Eye-Popping Pickle Dish Quilt



A customer sent me photos of this lovely, lovely Pickle Dish quilt, curious about how to deal with the differential fading of the navy fabric.


My recommendation to her is to appreciate that this is a really spectacular quilt, and love it as is.  There's not much point in patching over the faded fabrics.  New fabrics won't match any better, and will probably actually look worse, since the original fabrics were dyed with a totally different dye chemistry and have aged for well over 100 years.  Besides, patching would cover up the absolutely gorgeous original stitchery.

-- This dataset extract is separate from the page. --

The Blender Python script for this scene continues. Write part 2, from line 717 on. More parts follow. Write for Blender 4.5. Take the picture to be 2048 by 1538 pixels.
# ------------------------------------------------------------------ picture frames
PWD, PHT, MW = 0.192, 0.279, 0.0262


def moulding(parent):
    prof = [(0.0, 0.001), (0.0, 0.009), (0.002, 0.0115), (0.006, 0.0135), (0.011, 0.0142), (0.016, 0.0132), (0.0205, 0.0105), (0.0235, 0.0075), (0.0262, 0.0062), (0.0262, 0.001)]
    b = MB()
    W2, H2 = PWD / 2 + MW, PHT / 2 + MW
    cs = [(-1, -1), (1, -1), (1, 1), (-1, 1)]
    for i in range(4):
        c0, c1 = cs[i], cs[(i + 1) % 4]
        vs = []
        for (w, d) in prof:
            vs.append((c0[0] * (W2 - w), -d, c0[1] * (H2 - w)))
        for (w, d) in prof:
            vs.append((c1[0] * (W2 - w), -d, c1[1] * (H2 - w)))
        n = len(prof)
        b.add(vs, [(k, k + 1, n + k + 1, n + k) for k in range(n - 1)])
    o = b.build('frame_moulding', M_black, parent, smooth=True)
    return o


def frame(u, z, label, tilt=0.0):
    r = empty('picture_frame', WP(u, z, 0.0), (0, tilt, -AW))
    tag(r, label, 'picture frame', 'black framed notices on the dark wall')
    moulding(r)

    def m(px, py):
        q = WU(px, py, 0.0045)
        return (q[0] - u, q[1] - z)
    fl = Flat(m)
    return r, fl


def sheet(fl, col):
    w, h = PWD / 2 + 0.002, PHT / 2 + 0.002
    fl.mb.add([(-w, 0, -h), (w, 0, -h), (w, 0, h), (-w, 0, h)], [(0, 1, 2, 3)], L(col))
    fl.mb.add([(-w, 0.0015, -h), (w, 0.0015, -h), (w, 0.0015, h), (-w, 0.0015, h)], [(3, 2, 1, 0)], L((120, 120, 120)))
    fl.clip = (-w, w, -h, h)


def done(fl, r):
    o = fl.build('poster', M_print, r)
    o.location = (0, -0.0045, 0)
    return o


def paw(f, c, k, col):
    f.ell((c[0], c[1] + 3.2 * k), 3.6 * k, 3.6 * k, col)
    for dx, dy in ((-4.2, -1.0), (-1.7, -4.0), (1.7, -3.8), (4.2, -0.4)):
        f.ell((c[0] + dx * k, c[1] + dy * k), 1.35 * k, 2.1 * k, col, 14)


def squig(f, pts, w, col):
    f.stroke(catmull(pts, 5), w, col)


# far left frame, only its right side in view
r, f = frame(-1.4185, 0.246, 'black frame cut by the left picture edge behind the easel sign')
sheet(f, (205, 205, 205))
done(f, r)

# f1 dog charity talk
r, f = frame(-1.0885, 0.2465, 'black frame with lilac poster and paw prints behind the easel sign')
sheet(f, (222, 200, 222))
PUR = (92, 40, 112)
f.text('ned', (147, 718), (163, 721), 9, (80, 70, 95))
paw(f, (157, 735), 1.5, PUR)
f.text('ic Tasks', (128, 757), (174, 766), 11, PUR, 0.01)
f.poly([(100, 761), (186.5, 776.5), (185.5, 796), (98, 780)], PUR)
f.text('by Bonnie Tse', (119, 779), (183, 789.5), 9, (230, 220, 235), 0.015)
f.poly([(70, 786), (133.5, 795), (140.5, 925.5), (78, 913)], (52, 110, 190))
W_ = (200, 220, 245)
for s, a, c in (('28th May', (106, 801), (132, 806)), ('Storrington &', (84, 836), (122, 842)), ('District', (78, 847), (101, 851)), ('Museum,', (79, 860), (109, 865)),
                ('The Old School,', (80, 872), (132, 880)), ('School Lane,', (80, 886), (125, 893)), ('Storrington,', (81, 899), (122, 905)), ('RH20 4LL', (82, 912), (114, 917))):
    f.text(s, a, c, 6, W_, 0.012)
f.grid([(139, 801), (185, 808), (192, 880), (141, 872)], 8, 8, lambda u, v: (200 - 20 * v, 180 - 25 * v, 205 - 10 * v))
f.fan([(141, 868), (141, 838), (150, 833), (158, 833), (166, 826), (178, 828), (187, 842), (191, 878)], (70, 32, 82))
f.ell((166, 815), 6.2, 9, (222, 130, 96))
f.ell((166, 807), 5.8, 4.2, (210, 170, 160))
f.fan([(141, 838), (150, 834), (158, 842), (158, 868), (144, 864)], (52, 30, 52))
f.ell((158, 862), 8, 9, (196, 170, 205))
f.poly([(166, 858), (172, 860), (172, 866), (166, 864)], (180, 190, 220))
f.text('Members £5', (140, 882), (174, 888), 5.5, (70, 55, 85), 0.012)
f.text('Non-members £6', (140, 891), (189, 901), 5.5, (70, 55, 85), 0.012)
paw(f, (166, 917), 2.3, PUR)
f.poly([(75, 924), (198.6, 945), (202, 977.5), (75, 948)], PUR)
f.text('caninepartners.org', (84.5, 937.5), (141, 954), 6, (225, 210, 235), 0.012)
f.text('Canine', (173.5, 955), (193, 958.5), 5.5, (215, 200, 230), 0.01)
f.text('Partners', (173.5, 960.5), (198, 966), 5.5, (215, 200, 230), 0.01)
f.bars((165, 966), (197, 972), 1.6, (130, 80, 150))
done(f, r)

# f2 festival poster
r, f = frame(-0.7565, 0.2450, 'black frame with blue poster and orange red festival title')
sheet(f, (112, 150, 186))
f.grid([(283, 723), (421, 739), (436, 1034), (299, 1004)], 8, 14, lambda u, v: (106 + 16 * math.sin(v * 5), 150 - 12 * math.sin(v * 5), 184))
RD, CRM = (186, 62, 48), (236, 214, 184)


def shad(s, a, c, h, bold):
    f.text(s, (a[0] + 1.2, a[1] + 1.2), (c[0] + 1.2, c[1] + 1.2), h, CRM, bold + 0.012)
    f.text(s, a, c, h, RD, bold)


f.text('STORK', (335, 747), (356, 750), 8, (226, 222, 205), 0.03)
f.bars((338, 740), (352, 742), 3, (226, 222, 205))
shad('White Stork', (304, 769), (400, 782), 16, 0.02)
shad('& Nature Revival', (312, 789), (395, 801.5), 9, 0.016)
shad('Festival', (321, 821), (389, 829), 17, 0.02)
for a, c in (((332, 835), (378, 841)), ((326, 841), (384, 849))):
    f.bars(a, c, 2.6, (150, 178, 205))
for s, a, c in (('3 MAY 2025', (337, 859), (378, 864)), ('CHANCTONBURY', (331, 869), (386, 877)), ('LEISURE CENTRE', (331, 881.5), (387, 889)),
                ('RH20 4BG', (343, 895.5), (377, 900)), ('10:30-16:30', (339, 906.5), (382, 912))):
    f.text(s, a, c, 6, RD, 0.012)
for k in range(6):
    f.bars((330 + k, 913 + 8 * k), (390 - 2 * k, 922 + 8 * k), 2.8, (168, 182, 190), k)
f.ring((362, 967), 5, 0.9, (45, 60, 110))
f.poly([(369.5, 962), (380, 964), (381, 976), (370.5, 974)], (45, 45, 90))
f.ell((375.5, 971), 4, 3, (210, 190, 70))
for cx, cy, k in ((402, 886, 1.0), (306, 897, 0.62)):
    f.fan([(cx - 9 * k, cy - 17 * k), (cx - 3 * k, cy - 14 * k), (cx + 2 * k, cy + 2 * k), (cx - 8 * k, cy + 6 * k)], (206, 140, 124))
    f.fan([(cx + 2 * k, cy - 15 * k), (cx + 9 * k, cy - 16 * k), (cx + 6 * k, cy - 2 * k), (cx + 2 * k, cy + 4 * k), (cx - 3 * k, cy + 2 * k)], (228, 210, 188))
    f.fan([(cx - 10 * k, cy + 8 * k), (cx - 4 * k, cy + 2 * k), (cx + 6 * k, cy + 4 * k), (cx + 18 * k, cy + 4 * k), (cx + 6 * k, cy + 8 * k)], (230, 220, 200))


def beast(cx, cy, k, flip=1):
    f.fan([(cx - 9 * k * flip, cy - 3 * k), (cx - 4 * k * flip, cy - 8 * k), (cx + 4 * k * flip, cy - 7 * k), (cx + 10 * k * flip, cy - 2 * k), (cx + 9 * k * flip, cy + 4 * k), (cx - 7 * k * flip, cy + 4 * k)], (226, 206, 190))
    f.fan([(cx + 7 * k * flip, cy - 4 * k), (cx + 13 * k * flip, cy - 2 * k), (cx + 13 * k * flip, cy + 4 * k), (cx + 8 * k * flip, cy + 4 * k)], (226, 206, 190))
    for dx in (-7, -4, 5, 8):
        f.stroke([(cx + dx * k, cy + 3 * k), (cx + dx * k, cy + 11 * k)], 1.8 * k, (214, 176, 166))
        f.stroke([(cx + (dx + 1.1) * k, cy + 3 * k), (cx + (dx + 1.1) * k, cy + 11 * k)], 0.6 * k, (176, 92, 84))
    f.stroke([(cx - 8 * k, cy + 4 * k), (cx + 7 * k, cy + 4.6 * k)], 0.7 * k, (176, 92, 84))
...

I have heard a fun way of saying this, which is - Don't we still love our Grannies even though they have wrinkles and age spots?  It's the same kind of thing!

This quilter knew her stuff, for sure.  Pickle Dish is not a common pattern.  It is something best tackled by a very experienced quilter.  Every piece fits perfectly.  All those tiny triangles have their sharp little tips, none cut-off by seams that didn't quite fit.

And the quilting!  Dense and oh-so tiny!

And here, in the white areas, a wonderful circles filler pattern.  It adds so much to the quilt, with its pieced interlocking circles.

Looking at the back of the quilt highlights just how spectacular the quilting is.


Looking at the quilt from this angle gives it a great optical effect.

This is a family quilt, made in Tennessee.  The maker's name was Ollie Mae.  Ollie Mae lived in Rockwood, TN between 1890 and the 1960s.  She was the owner's great-grandmother's companion.  She likely was a member of her great-grandfather's church where he was the preacher.  Congratulations, Ollie Mae, on your mistresspiece quilt!

A big thank you to the current owner for letting me share her stunning quilt and for taking more photos for this post.